A controversial proposal to allow Hong Kong citizens to directly elect the city’s political leader but only from a list of up to three candidates already screened by Beijing was voted down Thursday after 10 hours of debate.
Only eight lawmakers voted in support of the proposal after pro-democracy activists and politicians deemed it a betrayal on an earlier promise to grant the Chinese Special Administrative Region “universal suffrage.” A minimum of 47 of the 70 lawmakers were needed to vote in favor of the proposal.
“I’m sad, I’m disappointed, I don’t know when democratization can be taken forward,” said Chief Secretary Carrie Lam, who favored the proposal.
Anticipating defeat, members of the pro-Beijing camp staged a surprise walkout, though due to an apparent miscommunication, it lacked the numbers to remove the necessary quorum of 30 lawmakers. In the end, 37 votes were counted.
On the mainland, state-backed media blamed the defeat on “radicals.”

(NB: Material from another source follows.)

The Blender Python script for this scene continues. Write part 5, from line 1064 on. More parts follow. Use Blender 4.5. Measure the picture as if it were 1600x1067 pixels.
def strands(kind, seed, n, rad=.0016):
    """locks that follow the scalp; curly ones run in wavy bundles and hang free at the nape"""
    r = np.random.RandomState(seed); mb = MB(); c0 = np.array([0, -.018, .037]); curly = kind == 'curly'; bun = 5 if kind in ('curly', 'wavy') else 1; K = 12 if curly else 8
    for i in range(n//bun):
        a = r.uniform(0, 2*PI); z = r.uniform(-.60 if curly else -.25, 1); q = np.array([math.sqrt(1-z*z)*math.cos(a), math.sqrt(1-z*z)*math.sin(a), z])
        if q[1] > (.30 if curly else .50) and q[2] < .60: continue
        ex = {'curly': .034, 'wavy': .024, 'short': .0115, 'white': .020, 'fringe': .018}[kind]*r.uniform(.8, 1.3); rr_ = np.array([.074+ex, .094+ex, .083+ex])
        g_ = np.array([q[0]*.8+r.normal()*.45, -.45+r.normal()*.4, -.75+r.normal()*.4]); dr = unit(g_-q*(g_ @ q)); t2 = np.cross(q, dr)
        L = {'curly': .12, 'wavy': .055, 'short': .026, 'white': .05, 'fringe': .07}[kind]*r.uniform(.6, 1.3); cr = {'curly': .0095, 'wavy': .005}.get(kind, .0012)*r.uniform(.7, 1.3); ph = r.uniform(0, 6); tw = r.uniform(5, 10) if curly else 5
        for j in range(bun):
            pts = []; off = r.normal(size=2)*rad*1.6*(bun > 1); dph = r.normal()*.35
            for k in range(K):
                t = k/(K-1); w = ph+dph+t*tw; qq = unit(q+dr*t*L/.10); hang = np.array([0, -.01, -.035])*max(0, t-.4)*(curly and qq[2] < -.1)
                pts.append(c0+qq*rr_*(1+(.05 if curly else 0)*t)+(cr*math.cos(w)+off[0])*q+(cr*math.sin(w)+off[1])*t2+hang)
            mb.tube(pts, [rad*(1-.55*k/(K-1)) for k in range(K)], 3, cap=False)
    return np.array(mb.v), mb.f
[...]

Opposition to the proposal prompted hundreds of thousands to take to the streets late last year for a civil-disobedience movement that became known as the Umbrella Revolution. Large swaths of this freewheeling financial hub were paralyzed for almost three months.
As a result of the proposal’s defeat, the existing method of electing the chief executive from an electoral college of 1,200 mainly pro-Beijing representatives should now remain in place for the next ballot, slated for 2017.
The defeated proposal, which supporters characterized as a significant step toward long-promised democracy and opponents call a false approximation of free elections, spurred debate from both sides lasting from Wednesday into Thursday. Following council protocol, each representative was allowed 15 minutes to make a statement, with arguments seeming to boil down to optimism vs. skepticism. Proponents said the reforms would be a first step in a longer process of democratization, while the opposition said they would instead lead to political stagnation and increased mainland involvement in Hong Kong politics.
Legislators Fernando Cheung and Lam Cheuk-ting both said Tuesday that they would vote against the proposal. “This is not a genuine free choice,” Cheung told TIME. Lam agreed, calling the reforms a screening system for the opposition and saying they are “totally unacceptable” as well as “ridiculous and shameful.” Both lawmakers expressed concern that passing the reforms would provide the central government with plausible deniability in the promised movement toward democracy and prevent any further measures toward what they see as truly free elections.
But lawmaker Regina Ip told TIME on Wednesday she would urge her colleagues to vote in favor of the reform bill. “This is a giant step forward” for democracy, she said. “Universal suffrage is by definition a universal right to vote, and Beijing is giving us just that.”
Outside the legislative complex, in a large square divided carefully by a barrier, protesters from both sides gathered to show support for their respective causes. An organization called Citizens Against Pseudo-Universal Suffrage had organized successive evenings of discussion with intellectuals and activists in the run-up to the vote, while next door groups like the Hong Kong United Youth Association, many of whom sported matching hats and shirts, chanted slogans in support of the central government.
“The key is about law and order in Hong Kong. It has been degenerating for a few years because of a small minority in town holding a different opinion,” Gary Sum, who works in the banking sector, told TIME outside the legislative complex on Wednesday as around him people waved Chinese flags and sang traditional songs. “We should have more respect for China because we are part of the sovereign state.”
On the other side of the square, at the competing antireform rally, Edmund Choi expressed incredulity at the opinions across the barrier, saying that such reforms would not do real good for the city. “I don’t know why they come here, because if they love Hong Kong what they should do is agree with us,” he said.
Hong Kong police cited rumors that some protesters might storm the chamber during or after the vote as the cause of an increase in security at the complex, including 200 police in the chamber itself and more than 1,000 outside the complex, the South China Morning Post reported Wednesday. Tensions were running especially high after the arrest of 10 individuals in an alleged bomb plot on Monday, and Twitter users posted photos of police searching the bags of passengers in Admiralty, a nearby subway station, but no such actions ultimately took place.
In addition, Cheung and Lam said that general security had been increased the week before the vote, including a curtailed number of assistants allowed to travel with each representative. Lam, who found such security to be unnecessary, called it a “humiliation” for the assistants, some of whom have worked in the building for decades. “It’s unreasonable and disproportionate,” he said.
Although polls showed a nearly even split within Hong Kong on the matter, the reforms were ultimately voted down in a dramatic scene involving pro-reform representatives calling for a recess and then leaving without a vote.
Cheung saw the no vote as a larger statement about the limits of mainland power. “The next move is to look at how civil society can gather our momentum again,” he said. “It’s a historic vote that signifies Hong Kong being able to say no to Beijing: that even as strong, as controlling, as economically, politically, militarily dominating as China is, we as a city are able to stand up and say no.”